- Extracted records
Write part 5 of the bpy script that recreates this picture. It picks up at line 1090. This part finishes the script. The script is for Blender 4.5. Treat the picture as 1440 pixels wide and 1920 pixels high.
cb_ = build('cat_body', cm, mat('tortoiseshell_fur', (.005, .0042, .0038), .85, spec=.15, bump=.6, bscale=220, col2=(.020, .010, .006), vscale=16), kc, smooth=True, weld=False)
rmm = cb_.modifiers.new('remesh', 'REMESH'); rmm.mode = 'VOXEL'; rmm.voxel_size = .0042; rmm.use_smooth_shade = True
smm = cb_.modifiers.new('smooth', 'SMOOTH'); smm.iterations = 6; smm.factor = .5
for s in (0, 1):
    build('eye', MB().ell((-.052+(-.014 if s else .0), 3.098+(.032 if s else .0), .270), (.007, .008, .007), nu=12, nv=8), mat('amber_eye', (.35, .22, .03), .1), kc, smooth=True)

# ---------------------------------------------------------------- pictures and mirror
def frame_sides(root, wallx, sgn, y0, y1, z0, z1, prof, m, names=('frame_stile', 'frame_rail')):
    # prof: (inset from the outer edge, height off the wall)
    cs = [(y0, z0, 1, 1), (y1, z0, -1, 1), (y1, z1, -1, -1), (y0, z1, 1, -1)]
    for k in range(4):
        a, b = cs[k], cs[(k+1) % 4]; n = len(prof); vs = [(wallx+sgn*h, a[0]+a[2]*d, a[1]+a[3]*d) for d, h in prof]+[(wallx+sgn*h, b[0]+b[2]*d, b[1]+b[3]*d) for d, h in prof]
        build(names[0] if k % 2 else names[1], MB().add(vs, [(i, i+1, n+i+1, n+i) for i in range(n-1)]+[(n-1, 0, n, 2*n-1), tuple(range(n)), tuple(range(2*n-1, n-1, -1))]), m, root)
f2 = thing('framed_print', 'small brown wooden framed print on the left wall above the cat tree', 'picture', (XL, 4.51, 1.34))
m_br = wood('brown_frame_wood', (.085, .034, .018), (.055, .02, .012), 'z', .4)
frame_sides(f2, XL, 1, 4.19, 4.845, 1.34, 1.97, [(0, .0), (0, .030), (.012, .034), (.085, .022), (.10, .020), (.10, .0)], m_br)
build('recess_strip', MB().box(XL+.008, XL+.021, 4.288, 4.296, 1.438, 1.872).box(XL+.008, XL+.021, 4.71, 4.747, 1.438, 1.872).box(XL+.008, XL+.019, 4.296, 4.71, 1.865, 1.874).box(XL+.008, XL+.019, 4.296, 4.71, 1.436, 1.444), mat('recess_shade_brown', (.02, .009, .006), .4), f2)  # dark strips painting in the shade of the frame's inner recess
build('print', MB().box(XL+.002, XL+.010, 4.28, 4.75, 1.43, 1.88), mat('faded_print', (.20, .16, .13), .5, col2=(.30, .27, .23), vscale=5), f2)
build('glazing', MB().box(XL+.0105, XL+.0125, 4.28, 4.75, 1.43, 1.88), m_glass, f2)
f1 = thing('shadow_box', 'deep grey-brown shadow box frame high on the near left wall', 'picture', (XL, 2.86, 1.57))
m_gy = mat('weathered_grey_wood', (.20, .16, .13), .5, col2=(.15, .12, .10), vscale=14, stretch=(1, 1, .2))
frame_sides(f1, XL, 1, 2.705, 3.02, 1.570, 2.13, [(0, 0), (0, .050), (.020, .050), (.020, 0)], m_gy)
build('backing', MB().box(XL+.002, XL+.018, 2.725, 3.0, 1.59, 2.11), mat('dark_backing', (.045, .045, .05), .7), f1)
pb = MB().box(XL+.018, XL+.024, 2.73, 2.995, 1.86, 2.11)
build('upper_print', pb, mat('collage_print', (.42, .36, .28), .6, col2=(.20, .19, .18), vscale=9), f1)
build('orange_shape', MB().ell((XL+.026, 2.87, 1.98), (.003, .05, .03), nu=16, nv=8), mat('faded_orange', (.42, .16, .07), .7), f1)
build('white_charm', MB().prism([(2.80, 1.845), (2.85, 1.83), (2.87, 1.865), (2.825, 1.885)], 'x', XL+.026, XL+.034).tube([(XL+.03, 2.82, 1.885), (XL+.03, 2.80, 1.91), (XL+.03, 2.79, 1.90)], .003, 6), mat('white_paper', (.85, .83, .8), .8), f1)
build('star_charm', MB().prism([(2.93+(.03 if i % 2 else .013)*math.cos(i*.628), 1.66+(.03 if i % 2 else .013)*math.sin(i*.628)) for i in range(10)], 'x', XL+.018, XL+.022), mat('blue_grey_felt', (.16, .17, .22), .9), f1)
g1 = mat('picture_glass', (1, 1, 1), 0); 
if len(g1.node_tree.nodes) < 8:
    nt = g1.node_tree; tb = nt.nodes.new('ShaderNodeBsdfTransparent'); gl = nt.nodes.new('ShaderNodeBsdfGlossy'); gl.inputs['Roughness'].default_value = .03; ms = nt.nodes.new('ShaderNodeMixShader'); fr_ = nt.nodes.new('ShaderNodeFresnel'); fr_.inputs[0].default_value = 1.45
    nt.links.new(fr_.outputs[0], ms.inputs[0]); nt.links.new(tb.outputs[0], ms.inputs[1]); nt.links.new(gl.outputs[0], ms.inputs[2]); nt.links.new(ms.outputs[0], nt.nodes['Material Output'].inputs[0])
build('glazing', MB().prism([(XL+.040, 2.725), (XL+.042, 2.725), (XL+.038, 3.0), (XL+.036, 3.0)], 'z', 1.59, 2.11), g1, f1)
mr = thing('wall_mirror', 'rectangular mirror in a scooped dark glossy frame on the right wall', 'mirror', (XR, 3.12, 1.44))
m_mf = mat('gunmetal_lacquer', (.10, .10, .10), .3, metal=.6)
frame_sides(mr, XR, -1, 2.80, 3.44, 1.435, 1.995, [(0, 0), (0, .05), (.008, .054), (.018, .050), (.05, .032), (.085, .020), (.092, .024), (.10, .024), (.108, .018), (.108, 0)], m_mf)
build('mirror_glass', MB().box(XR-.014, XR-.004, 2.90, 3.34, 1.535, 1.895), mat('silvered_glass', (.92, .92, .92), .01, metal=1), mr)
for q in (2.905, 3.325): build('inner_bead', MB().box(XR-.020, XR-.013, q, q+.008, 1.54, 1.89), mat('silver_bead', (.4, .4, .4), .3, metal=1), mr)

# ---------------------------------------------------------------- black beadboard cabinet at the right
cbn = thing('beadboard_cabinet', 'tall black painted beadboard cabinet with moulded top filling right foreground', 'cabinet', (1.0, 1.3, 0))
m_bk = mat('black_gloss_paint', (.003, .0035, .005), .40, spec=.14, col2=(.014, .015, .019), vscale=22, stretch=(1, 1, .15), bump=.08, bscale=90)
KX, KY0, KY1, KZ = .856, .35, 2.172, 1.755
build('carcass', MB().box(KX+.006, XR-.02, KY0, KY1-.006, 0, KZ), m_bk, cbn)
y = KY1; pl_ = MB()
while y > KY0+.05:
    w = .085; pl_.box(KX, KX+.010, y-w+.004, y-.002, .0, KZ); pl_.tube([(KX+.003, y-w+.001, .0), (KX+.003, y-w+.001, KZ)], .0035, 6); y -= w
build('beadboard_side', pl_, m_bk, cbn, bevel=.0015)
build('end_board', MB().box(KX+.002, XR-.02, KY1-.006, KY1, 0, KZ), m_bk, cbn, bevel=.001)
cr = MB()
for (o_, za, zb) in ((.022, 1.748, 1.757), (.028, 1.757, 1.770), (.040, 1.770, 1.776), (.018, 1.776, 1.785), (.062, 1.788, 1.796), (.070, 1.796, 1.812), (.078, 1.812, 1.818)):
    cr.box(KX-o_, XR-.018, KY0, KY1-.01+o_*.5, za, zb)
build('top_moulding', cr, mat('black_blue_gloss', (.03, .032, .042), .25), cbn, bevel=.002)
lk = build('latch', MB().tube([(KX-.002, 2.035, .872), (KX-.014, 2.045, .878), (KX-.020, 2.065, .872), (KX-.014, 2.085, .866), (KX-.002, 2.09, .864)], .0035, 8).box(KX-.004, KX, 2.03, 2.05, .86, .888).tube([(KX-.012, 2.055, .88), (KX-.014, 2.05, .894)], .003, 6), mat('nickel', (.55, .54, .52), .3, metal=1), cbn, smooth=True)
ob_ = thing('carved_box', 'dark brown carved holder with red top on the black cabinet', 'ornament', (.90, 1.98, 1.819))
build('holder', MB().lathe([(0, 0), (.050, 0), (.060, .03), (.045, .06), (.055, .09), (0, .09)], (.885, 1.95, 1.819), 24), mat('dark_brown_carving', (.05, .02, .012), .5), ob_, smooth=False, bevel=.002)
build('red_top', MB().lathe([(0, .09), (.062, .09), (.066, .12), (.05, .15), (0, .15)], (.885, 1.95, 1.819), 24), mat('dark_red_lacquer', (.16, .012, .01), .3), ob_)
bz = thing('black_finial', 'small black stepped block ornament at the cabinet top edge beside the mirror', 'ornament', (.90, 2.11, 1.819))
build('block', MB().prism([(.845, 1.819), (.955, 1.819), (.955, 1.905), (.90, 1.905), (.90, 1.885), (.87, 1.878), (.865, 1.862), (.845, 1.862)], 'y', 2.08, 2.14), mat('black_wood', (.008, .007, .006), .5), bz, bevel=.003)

==

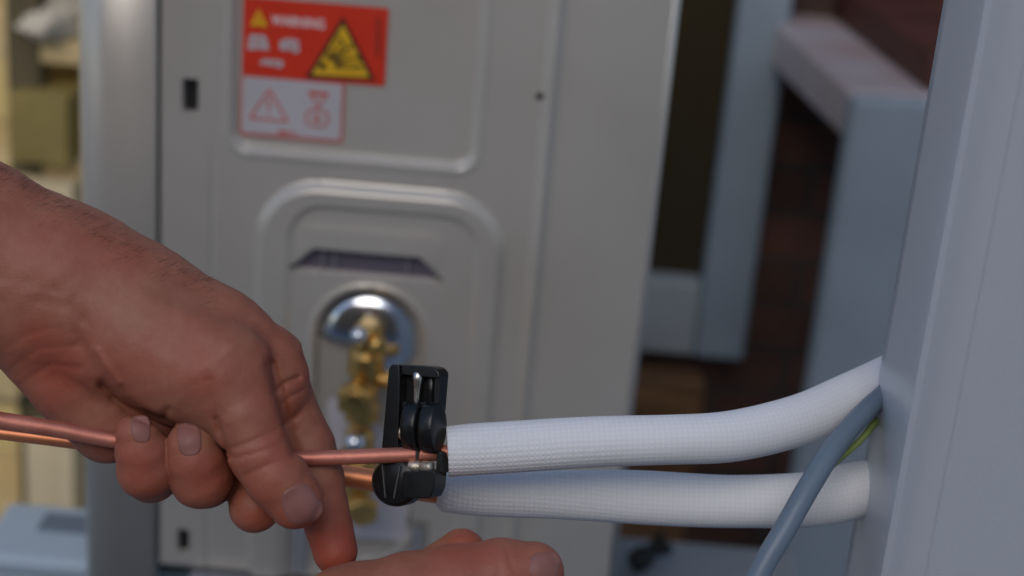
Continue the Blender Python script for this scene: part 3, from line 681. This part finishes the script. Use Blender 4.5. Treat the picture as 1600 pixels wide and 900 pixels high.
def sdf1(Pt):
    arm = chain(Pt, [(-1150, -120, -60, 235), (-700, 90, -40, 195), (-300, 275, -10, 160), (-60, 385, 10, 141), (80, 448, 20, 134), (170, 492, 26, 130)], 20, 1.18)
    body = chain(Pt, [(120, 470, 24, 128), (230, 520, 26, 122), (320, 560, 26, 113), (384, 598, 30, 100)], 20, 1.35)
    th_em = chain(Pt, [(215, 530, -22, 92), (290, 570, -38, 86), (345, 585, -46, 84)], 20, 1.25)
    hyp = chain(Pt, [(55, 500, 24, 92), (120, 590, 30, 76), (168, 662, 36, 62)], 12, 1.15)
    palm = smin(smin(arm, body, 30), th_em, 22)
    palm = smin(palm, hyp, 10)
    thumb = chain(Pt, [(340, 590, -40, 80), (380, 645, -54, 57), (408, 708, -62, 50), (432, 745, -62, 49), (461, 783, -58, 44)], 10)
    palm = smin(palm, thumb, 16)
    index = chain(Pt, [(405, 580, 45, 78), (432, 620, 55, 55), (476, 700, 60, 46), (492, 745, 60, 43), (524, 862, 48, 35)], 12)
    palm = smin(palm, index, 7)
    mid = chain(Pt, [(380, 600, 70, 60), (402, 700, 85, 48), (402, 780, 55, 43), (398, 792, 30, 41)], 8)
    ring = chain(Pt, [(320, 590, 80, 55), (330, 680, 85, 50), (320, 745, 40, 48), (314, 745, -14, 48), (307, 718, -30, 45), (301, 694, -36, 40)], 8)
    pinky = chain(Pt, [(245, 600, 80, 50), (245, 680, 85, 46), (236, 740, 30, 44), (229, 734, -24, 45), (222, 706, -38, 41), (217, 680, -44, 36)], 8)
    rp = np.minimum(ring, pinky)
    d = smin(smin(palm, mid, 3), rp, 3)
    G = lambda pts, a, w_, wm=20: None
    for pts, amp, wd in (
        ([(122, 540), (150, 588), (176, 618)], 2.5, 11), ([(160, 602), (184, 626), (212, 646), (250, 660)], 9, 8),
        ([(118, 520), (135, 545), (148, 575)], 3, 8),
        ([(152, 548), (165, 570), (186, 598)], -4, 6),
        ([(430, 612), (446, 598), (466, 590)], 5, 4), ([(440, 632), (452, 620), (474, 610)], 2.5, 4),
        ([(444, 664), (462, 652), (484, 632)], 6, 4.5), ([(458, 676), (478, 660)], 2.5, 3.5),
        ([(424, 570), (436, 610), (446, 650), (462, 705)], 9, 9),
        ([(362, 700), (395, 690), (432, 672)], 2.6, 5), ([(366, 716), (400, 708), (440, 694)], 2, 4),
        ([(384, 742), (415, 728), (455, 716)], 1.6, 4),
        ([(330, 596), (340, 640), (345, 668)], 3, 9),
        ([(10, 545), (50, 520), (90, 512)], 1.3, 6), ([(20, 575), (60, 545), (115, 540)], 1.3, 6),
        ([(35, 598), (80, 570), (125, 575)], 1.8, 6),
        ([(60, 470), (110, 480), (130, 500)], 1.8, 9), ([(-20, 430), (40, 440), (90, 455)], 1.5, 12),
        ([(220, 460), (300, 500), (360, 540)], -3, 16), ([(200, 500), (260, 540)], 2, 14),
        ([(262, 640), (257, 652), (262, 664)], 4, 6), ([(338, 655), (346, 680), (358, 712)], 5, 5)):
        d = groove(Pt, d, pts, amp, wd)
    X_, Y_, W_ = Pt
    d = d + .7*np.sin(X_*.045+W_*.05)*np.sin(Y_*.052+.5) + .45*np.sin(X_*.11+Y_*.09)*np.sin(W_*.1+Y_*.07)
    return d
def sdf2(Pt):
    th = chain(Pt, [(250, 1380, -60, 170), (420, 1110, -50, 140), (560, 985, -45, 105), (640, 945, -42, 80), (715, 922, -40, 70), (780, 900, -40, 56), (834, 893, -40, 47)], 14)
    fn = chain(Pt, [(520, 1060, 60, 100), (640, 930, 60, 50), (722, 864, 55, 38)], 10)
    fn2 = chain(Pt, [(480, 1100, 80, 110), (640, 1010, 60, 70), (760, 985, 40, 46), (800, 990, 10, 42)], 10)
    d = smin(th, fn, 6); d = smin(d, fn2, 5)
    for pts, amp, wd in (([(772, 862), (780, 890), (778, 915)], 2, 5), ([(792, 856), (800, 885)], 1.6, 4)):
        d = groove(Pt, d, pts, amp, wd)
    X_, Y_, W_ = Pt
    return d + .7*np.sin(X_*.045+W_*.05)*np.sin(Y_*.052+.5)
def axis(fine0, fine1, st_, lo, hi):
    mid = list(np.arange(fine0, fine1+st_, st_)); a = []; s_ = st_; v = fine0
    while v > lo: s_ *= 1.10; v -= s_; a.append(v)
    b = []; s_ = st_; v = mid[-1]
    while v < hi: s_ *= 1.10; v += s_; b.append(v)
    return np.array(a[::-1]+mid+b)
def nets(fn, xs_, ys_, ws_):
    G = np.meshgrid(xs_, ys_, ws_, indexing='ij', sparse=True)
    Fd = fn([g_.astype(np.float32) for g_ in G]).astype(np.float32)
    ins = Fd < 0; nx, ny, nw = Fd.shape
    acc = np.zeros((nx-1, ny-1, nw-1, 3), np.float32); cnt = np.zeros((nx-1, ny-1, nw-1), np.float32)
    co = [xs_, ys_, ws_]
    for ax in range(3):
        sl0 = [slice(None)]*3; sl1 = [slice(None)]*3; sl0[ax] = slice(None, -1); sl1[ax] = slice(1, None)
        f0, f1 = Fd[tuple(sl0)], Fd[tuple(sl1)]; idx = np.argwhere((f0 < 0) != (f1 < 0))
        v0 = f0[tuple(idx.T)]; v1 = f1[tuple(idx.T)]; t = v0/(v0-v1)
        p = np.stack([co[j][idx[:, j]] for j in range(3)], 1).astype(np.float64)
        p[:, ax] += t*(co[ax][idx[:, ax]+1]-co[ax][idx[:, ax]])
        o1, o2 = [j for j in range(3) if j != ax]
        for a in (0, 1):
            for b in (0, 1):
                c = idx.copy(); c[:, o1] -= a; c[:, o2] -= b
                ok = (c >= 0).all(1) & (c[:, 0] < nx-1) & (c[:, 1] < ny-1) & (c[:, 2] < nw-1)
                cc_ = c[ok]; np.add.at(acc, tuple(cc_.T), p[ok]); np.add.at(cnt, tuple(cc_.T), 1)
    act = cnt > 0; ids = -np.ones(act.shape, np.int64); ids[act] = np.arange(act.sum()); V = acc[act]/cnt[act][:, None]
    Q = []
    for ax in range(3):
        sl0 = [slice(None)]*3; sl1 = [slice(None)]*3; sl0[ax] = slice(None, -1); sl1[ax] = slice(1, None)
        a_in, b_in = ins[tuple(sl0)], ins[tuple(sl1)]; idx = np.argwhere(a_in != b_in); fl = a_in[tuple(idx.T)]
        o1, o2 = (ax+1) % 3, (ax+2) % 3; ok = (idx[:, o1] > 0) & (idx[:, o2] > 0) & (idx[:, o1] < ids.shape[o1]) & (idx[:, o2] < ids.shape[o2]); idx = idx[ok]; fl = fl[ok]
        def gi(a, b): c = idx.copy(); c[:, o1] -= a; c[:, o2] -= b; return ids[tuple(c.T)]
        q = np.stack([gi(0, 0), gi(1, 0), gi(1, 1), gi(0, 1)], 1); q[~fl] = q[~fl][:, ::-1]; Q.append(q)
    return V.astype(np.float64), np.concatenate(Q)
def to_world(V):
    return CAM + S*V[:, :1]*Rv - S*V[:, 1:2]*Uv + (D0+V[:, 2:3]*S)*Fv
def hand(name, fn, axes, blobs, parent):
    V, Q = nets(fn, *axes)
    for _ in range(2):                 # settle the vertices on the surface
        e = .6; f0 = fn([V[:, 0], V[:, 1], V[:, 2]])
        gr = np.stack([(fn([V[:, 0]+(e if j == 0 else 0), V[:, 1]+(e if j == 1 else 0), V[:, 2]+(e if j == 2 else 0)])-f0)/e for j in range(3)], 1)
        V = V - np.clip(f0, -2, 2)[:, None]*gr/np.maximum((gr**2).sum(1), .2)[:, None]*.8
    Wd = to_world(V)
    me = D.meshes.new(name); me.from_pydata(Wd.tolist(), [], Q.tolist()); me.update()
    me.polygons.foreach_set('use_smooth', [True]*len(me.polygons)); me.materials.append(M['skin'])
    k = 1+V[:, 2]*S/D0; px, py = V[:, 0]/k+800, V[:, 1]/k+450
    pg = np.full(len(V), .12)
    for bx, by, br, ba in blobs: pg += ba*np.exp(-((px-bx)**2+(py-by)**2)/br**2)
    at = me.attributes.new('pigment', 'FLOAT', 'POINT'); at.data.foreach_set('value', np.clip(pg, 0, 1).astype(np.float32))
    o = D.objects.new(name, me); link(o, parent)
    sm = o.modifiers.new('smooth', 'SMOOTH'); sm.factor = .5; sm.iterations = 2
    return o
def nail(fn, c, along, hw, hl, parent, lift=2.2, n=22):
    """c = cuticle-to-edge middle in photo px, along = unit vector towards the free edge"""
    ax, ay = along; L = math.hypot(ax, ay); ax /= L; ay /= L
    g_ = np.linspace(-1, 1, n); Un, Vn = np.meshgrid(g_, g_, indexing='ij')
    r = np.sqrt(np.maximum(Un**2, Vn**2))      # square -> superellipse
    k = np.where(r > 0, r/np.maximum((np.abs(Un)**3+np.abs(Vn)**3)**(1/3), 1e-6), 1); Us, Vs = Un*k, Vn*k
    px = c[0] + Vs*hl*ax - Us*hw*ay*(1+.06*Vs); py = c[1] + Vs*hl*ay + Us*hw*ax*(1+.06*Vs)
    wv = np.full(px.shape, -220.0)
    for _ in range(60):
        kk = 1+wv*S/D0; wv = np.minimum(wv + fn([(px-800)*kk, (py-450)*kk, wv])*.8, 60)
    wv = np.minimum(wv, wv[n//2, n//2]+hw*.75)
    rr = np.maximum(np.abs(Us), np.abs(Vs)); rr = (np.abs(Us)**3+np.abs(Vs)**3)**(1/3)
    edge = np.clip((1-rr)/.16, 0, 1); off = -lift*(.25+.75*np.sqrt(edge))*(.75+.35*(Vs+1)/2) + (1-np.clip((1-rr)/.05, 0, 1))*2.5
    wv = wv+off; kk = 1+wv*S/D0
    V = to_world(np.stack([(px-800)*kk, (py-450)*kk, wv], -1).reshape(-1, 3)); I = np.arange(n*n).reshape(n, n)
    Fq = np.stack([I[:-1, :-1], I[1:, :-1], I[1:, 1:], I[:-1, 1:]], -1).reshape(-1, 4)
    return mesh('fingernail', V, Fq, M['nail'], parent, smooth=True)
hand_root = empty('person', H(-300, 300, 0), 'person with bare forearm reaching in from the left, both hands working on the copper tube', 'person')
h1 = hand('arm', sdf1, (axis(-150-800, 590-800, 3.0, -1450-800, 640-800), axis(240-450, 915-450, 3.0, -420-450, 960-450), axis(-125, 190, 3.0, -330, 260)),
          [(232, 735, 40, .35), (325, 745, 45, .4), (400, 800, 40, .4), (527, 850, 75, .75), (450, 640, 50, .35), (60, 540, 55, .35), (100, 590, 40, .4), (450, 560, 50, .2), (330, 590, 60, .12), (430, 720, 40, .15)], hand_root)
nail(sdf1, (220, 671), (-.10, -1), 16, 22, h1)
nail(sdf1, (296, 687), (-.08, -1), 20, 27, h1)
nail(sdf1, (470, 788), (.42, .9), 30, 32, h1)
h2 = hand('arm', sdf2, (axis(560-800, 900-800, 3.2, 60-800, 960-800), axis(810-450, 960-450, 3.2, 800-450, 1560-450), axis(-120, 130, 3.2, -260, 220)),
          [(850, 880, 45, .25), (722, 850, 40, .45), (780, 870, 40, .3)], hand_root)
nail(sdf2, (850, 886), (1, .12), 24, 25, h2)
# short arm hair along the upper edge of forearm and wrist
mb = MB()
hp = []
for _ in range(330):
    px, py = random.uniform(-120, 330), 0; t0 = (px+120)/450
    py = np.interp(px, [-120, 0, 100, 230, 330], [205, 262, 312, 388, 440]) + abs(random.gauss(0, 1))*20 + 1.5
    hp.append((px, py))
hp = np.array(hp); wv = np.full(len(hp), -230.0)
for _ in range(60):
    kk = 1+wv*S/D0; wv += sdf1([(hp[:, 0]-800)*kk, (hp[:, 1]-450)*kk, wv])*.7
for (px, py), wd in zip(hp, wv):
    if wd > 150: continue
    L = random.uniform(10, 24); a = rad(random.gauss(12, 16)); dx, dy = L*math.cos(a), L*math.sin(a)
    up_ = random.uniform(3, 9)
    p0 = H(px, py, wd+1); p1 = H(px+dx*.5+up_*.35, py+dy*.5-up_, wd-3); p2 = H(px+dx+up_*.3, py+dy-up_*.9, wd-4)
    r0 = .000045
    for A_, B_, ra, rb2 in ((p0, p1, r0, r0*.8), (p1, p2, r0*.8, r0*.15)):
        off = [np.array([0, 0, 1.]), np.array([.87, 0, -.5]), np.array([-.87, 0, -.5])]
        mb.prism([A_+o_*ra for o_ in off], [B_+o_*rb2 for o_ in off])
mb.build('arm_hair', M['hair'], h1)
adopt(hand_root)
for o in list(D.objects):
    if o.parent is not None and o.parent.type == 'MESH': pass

- To do
Of the lines above, retype only those from the line containing "Write part 5" through the line containing "build('eye', MB().ell((-.052+(-.014 if", including both, exactly.

- Written reply
Write part 5 of the bpy script that recreates this picture. It picks up at line 1090. This part finishes the script. The script is for Blender 4.5. Treat the picture as 1440 pixels wide and 1920 pixels high.
cb_ = build('cat_body', cm, mat('tortoiseshell_fur', (.005, .0042, .0038), .85, spec=.15, bump=.6, bscale=220, col2=(.020, .010, .006), vscale=16), kc, smooth=True, weld=False)
rmm = cb_.modifiers.new('remesh', 'REMESH'); rmm.mode = 'VOXEL'; rmm.voxel_size = .0042; rmm.use_smooth_shade = True
smm = cb_.modifiers.new('smooth', 'SMOOTH'); smm.iterations = 6; smm.factor = .5
for s in (0, 1):
    build('eye', MB().ell((-.052+(-.014 if s else .0), 3.098+(.032 if s else .0), .270), (.007, .008, .007), nu=12, nv=8), mat('amber_eye', (.35, .22, .03), .1), kc, smooth=True)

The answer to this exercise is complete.